Emit the entire listing verbatim.

Data segment
__________

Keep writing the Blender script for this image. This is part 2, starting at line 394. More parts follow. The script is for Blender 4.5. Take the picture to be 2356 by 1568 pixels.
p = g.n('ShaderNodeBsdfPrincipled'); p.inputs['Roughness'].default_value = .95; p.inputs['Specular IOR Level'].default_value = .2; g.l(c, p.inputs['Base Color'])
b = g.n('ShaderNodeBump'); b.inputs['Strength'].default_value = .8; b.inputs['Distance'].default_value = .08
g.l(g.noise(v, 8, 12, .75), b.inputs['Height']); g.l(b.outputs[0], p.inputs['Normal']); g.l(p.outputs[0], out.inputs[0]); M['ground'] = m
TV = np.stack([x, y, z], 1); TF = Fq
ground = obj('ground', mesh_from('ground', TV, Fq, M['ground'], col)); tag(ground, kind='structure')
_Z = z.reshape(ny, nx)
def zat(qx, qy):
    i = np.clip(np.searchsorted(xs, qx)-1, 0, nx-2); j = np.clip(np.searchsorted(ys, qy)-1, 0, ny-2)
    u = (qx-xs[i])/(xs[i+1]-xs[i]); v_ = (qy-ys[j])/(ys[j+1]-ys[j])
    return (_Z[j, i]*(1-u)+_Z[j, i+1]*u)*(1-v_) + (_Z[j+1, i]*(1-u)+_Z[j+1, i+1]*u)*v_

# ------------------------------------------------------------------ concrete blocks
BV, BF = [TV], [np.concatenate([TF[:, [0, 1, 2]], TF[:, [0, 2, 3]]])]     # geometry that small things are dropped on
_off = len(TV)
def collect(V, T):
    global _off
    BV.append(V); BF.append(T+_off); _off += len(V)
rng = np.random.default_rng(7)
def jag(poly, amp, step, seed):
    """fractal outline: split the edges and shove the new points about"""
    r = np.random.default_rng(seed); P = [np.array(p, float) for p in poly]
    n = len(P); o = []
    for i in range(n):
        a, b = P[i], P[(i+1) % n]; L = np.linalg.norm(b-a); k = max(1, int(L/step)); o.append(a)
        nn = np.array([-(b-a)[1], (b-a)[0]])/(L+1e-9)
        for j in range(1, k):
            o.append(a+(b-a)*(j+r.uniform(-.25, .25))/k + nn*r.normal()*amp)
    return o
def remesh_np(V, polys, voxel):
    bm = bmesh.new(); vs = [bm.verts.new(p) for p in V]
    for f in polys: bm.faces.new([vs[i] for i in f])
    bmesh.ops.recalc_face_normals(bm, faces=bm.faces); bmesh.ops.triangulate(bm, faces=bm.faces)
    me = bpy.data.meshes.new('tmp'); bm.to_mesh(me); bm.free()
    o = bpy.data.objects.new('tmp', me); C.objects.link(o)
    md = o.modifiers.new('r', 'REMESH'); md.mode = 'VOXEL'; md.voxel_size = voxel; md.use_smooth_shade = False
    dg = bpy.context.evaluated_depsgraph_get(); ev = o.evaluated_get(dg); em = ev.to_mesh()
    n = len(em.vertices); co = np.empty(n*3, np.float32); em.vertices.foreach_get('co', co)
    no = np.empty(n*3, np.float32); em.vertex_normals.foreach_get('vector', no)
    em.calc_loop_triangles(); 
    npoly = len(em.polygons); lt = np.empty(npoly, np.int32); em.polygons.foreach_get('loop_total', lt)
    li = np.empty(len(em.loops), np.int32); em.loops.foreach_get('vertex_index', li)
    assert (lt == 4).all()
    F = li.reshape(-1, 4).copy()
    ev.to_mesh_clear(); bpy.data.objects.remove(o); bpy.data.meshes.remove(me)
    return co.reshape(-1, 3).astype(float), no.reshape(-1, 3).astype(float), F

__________

Correct response
Keep writing the Blender script for this image. This is part 2, starting at line 394. More parts follow. The script is for Blender 4.5. Take the picture to be 2356 by 1568 pixels.
p = g.n('ShaderNodeBsdfPrincipled'); p.inputs['Roughness'].default_value = .95; p.inputs['Specular IOR Level'].default_value = .2; g.l(c, p.inputs['Base Color'])
b = g.n('ShaderNodeBump'); b.inputs['Strength'].default_value = .8; b.inputs['Distance'].default_value = .08
g.l(g.noise(v, 8, 12, .75), b.inputs['Height']); g.l(b.outputs[0], p.inputs['Normal']); g.l(p.outputs[0], out.inputs[0]); M['ground'] = m
TV = np.stack([x, y, z], 1); TF = Fq
ground = obj('ground', mesh_from('ground', TV, Fq, M['ground'], col)); tag(ground, kind='structure')
_Z = z.reshape(ny, nx)
def zat(qx, qy):
    i = np.clip(np.searchsorted(xs, qx)-1, 0, nx-2); j = np.clip(np.searchsorted(ys, qy)-1, 0, ny-2)
    u = (qx-xs[i])/(xs[i+1]-xs[i]); v_ = (qy-ys[j])/(ys[j+1]-ys[j])
    return (_Z[j, i]*(1-u)+_Z[j, i+1]*u)*(1-v_) + (_Z[j+1, i]*(1-u)+_Z[j+1, i+1]*u)*v_

# ------------------------------------------------------------------ concrete blocks
BV, BF = [TV], [np.concatenate([TF[:, [0, 1, 2]], TF[:, [0, 2, 3]]])]     # geometry that small things are dropped on
_off = len(TV)
def collect(V, T):
    global _off
    BV.append(V); BF.append(T+_off); _off += len(V)
rng = np.random.default_rng(7)
def jag(poly, amp, step, seed):
    """fractal outline: split the edges and shove the new points about"""
    r = np.random.default_rng(seed); P = [np.array(p, float) for p in poly]
    n = len(P); o = []
    for i in range(n):
        a, b = P[i], P[(i+1) % n]; L = np.linalg.norm(b-a); k = max(1, int(L/step)); o.append(a)
        nn = np.array([-(b-a)[1], (b-a)[0]])/(L+1e-9)
        for j in range(1, k):
            o.append(a+(b-a)*(j+r.uniform(-.25, .25))/k + nn*r.normal()*amp)
    return o
def remesh_np(V, polys, voxel):
    bm = bmesh.new(); vs = [bm.verts.new(p) for p in V]
    for f in polys: bm.faces.new([vs[i] for i in f])
    bmesh.ops.recalc_face_normals(bm, faces=bm.faces); bmesh.ops.triangulate(bm, faces=bm.faces)
    me = bpy.data.meshes.new('tmp'); bm.to_mesh(me); bm.free()
    o = bpy.data.objects.new('tmp', me); C.objects.link(o)
    md = o.modifiers.new('r', 'REMESH'); md.mode = 'VOXEL'; md.voxel_size = voxel; md.use_smooth_shade = False
    dg = bpy.context.evaluated_depsgraph_get(); ev = o.evaluated_get(dg); em = ev.to_mesh()
    n = len(em.vertices); co = np.empty(n*3, np.float32); em.vertices.foreach_get('co', co)
    no = np.empty(n*3, np.float32); em.vertex_normals.foreach_get('vector', no)
    em.calc_loop_triangles(); 
    npoly = len(em.polygons); lt = np.empty(npoly, np.int32); em.polygons.foreach_get('loop_total', lt)
    li = np.empty(len(em.loops), np.int32); em.loops.foreach_get('vertex_index', li)
    assert (lt == 4).all()
    F = li.reshape(-1, 4).copy()
    ev.to_mesh_clear(); bpy.data.objects.remove(o); bpy.data.meshes.remove(me)
    return co.reshape(-1, 3).astype(float), no.reshape(-1, 3).astype(float), F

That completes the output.